---------- AVAILABLE DATA ----------
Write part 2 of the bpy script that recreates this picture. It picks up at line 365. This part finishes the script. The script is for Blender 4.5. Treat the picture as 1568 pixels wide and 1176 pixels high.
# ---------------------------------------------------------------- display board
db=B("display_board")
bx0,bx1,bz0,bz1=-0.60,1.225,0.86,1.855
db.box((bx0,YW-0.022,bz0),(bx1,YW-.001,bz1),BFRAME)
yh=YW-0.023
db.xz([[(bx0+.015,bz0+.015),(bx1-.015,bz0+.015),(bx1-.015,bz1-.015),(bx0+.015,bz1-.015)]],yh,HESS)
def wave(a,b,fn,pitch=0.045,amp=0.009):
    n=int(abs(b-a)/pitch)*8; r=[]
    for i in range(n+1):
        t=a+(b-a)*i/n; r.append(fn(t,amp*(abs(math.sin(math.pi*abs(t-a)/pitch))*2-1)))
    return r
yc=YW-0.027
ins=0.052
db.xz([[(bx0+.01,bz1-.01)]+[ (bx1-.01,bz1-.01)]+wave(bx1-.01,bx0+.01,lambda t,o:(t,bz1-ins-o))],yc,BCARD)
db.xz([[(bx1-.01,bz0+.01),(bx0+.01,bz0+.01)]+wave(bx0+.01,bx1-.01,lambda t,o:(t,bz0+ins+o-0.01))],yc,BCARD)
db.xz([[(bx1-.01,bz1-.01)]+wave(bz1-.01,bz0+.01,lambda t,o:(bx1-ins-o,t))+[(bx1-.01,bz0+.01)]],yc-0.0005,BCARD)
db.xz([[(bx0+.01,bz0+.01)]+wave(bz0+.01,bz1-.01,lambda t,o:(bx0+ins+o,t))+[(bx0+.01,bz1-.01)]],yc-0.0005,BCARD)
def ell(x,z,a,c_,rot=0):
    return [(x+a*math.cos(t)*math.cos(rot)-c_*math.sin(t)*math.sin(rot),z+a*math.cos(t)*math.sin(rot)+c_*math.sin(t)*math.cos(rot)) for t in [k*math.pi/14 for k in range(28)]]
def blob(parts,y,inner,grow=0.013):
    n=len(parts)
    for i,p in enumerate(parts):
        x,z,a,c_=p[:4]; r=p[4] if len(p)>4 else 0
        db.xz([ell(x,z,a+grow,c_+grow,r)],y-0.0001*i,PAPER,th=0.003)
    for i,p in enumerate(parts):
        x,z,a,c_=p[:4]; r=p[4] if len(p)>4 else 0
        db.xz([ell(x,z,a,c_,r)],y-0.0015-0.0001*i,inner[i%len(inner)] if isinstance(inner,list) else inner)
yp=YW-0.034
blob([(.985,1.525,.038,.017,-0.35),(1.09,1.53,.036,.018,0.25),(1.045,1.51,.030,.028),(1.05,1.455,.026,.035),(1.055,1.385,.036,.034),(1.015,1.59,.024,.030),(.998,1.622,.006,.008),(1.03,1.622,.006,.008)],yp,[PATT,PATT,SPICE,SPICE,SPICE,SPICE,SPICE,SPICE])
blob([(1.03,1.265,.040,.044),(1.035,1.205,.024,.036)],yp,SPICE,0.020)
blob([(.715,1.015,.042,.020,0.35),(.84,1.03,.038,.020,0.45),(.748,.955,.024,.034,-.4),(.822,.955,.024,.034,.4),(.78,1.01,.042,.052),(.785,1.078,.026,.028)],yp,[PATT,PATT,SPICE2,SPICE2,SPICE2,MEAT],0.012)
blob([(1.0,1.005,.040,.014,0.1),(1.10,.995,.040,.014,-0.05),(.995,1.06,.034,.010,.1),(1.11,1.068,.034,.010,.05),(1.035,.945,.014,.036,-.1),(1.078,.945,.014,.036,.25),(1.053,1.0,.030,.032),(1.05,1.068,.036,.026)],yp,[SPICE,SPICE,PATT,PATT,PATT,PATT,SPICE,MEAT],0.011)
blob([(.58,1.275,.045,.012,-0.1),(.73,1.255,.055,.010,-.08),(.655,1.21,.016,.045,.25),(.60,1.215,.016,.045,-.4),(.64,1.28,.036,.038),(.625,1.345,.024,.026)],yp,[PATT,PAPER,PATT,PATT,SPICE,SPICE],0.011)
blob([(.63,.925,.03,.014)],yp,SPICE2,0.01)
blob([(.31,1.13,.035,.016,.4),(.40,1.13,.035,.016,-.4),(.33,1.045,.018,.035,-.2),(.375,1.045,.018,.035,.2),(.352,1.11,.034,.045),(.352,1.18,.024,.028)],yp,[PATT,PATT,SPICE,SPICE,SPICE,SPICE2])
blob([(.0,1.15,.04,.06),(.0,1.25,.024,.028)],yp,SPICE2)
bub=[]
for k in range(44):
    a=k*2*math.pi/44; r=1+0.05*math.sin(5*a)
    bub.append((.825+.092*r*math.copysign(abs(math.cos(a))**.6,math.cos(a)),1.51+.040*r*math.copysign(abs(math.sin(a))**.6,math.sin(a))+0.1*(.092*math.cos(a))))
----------
§ **WRITTEN EXERCISE**: Type out all of the material again, word for word.

§ **ANSWER FOR THIS EXERCISE**:
Write part 2 of the bpy script that recreates this picture. It picks up at line 365. This part finishes the script. The script is for Blender 4.5. Treat the picture as 1568 pixels wide and 1176 pixels high.
# ---------------------------------------------------------------- display board
db=B("display_board")
bx0,bx1,bz0,bz1=-0.60,1.225,0.86,1.855
db.box((bx0,YW-0.022,bz0),(bx1,YW-.001,bz1),BFRAME)
yh=YW-0.023
db.xz([[(bx0+.015,bz0+.015),(bx1-.015,bz0+.015),(bx1-.015,bz1-.015),(bx0+.015,bz1-.015)]],yh,HESS)
def wave(a,b,fn,pitch=0.045,amp=0.009):
    n=int(abs(b-a)/pitch)*8; r=[]
    for i in range(n+1):
        t=a+(b-a)*i/n; r.append(fn(t,amp*(abs(math.sin(math.pi*abs(t-a)/pitch))*2-1)))
    return r
yc=YW-0.027
ins=0.052
db.xz([[(bx0+.01,bz1-.01)]+[ (bx1-.01,bz1-.01)]+wave(bx1-.01,bx0+.01,lambda t,o:(t,bz1-ins-o))],yc,BCARD)
db.xz([[(bx1-.01,bz0+.01),(bx0+.01,bz0+.01)]+wave(bx0+.01,bx1-.01,lambda t,o:(t,bz0+ins+o-0.01))],yc,BCARD)
db.xz([[(bx1-.01,bz1-.01)]+wave(bz1-.01,bz0+.01,lambda t,o:(bx1-ins-o,t))+[(bx1-.01,bz0+.01)]],yc-0.0005,BCARD)
db.xz([[(bx0+.01,bz0+.01)]+wave(bz0+.01,bz1-.01,lambda t,o:(bx0+ins+o,t))+[(bx0+.01,bz1-.01)]],yc-0.0005,BCARD)
def ell(x,z,a,c_,rot=0):
    return [(x+a*math.cos(t)*math.cos(rot)-c_*math.sin(t)*math.sin(rot),z+a*math.cos(t)*math.sin(rot)+c_*math.sin(t)*math.cos(rot)) for t in [k*math.pi/14 for k in range(28)]]
def blob(parts,y,inner,grow=0.013):
    n=len(parts)
    for i,p in enumerate(parts):
        x,z,a,c_=p[:4]; r=p[4] if len(p)>4 else 0
        db.xz([ell(x,z,a+grow,c_+grow,r)],y-0.0001*i,PAPER,th=0.003)
    for i,p in enumerate(parts):
        x,z,a,c_=p[:4]; r=p[4] if len(p)>4 else 0
        db.xz([ell(x,z,a,c_,r)],y-0.0015-0.0001*i,inner[i%len(inner)] if isinstance(inner,list) else inner)
yp=YW-0.034
blob([(.985,1.525,.038,.017,-0.35),(1.09,1.53,.036,.018,0.25),(1.045,1.51,.030,.028),(1.05,1.455,.026,.035),(1.055,1.385,.036,.034),(1.015,1.59,.024,.030),(.998,1.622,.006,.008),(1.03,1.622,.006,.008)],yp,[PATT,PATT,SPICE,SPICE,SPICE,SPICE,SPICE,SPICE])
blob([(1.03,1.265,.040,.044),(1.035,1.205,.024,.036)],yp,SPICE,0.020)
blob([(.715,1.015,.042,.020,0.35),(.84,1.03,.038,.020,0.45),(.748,.955,.024,.034,-.4),(.822,.955,.024,.034,.4),(.78,1.01,.042,.052),(.785,1.078,.026,.028)],yp,[PATT,PATT,SPICE2,SPICE2,SPICE2,MEAT],0.012)
blob([(1.0,1.005,.040,.014,0.1),(1.10,.995,.040,.014,-0.05),(.995,1.06,.034,.010,.1),(1.11,1.068,.034,.010,.05),(1.035,.945,.014,.036,-.1),(1.078,.945,.014,.036,.25),(1.053,1.0,.030,.032),(1.05,1.068,.036,.026)],yp,[SPICE,SPICE,PATT,PATT,PATT,PATT,SPICE,MEAT],0.011)
blob([(.58,1.275,.045,.012,-0.1),(.73,1.255,.055,.010,-.08),(.655,1.21,.016,.045,.25),(.60,1.215,.016,.045,-.4),(.64,1.28,.036,.038),(.625,1.345,.024,.026)],yp,[PATT,PAPER,PATT,PATT,SPICE,SPICE],0.011)
blob([(.63,.925,.03,.014)],yp,SPICE2,0.01)
blob([(.31,1.13,.035,.016,.4),(.40,1.13,.035,.016,-.4),(.33,1.045,.018,.035,-.2),(.375,1.045,.018,.035,.2),(.352,1.11,.034,.045),(.352,1.18,.024,.028)],yp,[PATT,PATT,SPICE,SPICE,SPICE,SPICE2])
blob([(.0,1.15,.04,.06),(.0,1.25,.024,.028)],yp,SPICE2)
bub=[]
for k in range(44):
    a=k*2*math.pi/44; r=1+0.05*math.sin(5*a)
    bub.append((.825+.092*r*math.copysign(abs(math.cos(a))**.6,math.cos(a)),1.51+.040*r*math.copysign(abs(math.sin(a))**.6,math.sin(a))+0.1*(.092*math.cos(a))))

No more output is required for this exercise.